Data =>
-------------------------

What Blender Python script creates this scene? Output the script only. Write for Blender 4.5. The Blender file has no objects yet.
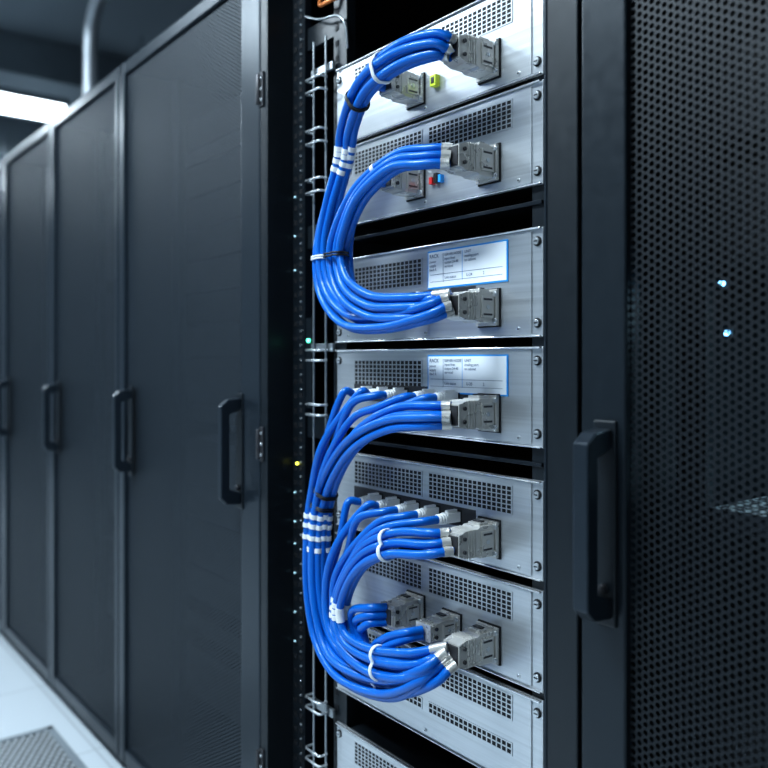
import bpy, bmesh, math, random
from mathutils import Vector, Matrix
random.seed(7)
D = bpy.data
scene = bpy.context.scene
try:
    scene.view_settings.view_transform='Standard'
    scene.view_settings.exposure=0.0
except Exception as e: print(e)
try:
    scene.view_settings.look='Medium High Contrast'
except Exception as e: print(e)

# ---------------------------------------------------------------- materials
def new_mat(name, col, metallic=0.0, rough=0.5, noise=0.0, nscale=(40,40,40), bump=0.0, emit=None, estr=0, coat=0.0, spec=0.5):
    m = D.materials.new(name); m.use_nodes = True
    nt = m.node_tree; b = nt.nodes['Principled BSDF']
    b.inputs['Base Color'].default_value = (*col, 1)
    b.inputs['Metallic'].default_value = metallic
    b.inputs['Roughness'].default_value = rough
    b.inputs['Specular IOR Level'].default_value = spec
    if coat:
        b.inputs['Coat Weight'].default_value = coat; b.inputs['Coat Roughness'].default_value = 0.08
    if emit:
        b.inputs['Emission Color'].default_value = (*emit, 1)
        b.inputs['Emission Strength'].default_value = estr
    if noise or bump:
        tc = nt.nodes.new('ShaderNodeTexCoord')
        mp = nt.nodes.new('ShaderNodeMapping'); mp.inputs['Scale'].default_value = nscale
        nz = nt.nodes.new('ShaderNodeTexNoise'); nz.inputs['Scale'].default_value = 1.0; nz.inputs['Detail'].default_value = 4
        nt.links.new(tc.outputs['Object'], mp.inputs['Vector']); nt.links.new(mp.outputs['Vector'], nz.inputs['Vector'])
        if noise:
            mr = nt.nodes.new('ShaderNodeMapRange')
            mr.inputs['To Min'].default_value = 1-noise; mr.inputs['To Max'].default_value = 1+noise
            nt.links.new(nz.outputs['Fac'], mr.inputs['Value'])
            vm = nt.nodes.new('ShaderNodeVectorMath'); vm.operation = 'SCALE'
            vm.inputs[0].default_value = col
            nt.links.new(mr.outputs['Result'], vm.inputs['Scale'])
            nt.links.new(vm.outputs['Vector'], b.inputs['Base Color'])
            mr2 = nt.nodes.new('ShaderNodeMapRange')
            mr2.inputs['To Min'].default_value = rough*0.8; mr2.inputs['To Max'].default_value = min(1, rough*1.2)
            nt.links.new(nz.outputs['Fac'], mr2.inputs['Value'])
            nt.links.new(mr2.outputs['Result'], b.inputs['Roughness'])
        if bump:
            bp = nt.nodes.new('ShaderNodeBump'); bp.inputs['Strength'].default_value = bump; bp.inputs['Distance'].default_value = 0.001
            nt.links.new(nz.outputs['Fac'], bp.inputs['Height']); nt.links.new(bp.outputs['Normal'], b.inputs['Normal'])
    return m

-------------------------

Exercise directions => Are you able to set down all the lines above exactly, without any pictures?

Output below =>
What Blender Python script creates this scene? Output the script only. Write for Blender 4.5. The Blender file has no objects yet.
import bpy, bmesh, math, random
from mathutils import Vector, Matrix
random.seed(7)
D = bpy.data
scene = bpy.context.scene
try:
    scene.view_settings.view_transform='Standard'
    scene.view_settings.exposure=0.0
except Exception as e: print(e)
try:
    scene.view_settings.look='Medium High Contrast'
except Exception as e: print(e)

# ---------------------------------------------------------------- materials
def new_mat(name, col, metallic=0.0, rough=0.5, noise=0.0, nscale=(40,40,40), bump=0.0, emit=None, estr=0, coat=0.0, spec=0.5):
    m = D.materials.new(name); m.use_nodes = True
    nt = m.node_tree; b = nt.nodes['Principled BSDF']
    b.inputs['Base Color'].default_value = (*col, 1)
    b.inputs['Metallic'].default_value = metallic
    b.inputs['Roughness'].default_value = rough
    b.inputs['Specular IOR Level'].default_value = spec
    if coat:
        b.inputs['Coat Weight'].default_value = coat; b.inputs['Coat Roughness'].default_value = 0.08
    if emit:
        b.inputs['Emission Color'].default_value = (*emit, 1)
        b.inputs['Emission Strength'].default_value = estr
    if noise or bump:
        tc = nt.nodes.new('ShaderNodeTexCoord')
        mp = nt.nodes.new('ShaderNodeMapping'); mp.inputs['Scale'].default_value = nscale
        nz = nt.nodes.new('ShaderNodeTexNoise'); nz.inputs['Scale'].default_value = 1.0; nz.inputs['Detail'].default_value = 4
        nt.links.new(tc.outputs['Object'], mp.inputs['Vector']); nt.links.new(mp.outputs['Vector'], nz.inputs['Vector'])
        if noise:
            mr = nt.nodes.new('ShaderNodeMapRange')
            mr.inputs['To Min'].default_value = 1-noise; mr.inputs['To Max'].default_value = 1+noise
            nt.links.new(nz.outputs['Fac'], mr.inputs['Value'])
            vm = nt.nodes.new('ShaderNodeVectorMath'); vm.operation = 'SCALE'
            vm.inputs[0].default_value = col
            nt.links.new(mr.outputs['Result'], vm.inputs['Scale'])
            nt.links.new(vm.outputs['Vector'], b.inputs['Base Color'])
            mr2 = nt.nodes.new('ShaderNodeMapRange')
            mr2.inputs['To Min'].default_value = rough*0.8; mr2.inputs['To Max'].default_value = min(1, rough*1.2)
            nt.links.new(nz.outputs['Fac'], mr2.inputs['Value'])
            nt.links.new(mr2.outputs['Result'], b.inputs['Roughness'])
        if bump:
            bp = nt.nodes.new('ShaderNodeBump'); bp.inputs['Strength'].default_value = bump; bp.inputs['Distance'].default_value = 0.001
            nt.links.new(nz.outputs['Fac'], bp.inputs['Height']); nt.links.new(bp.outputs['Normal'], b.inputs['Normal'])
    return m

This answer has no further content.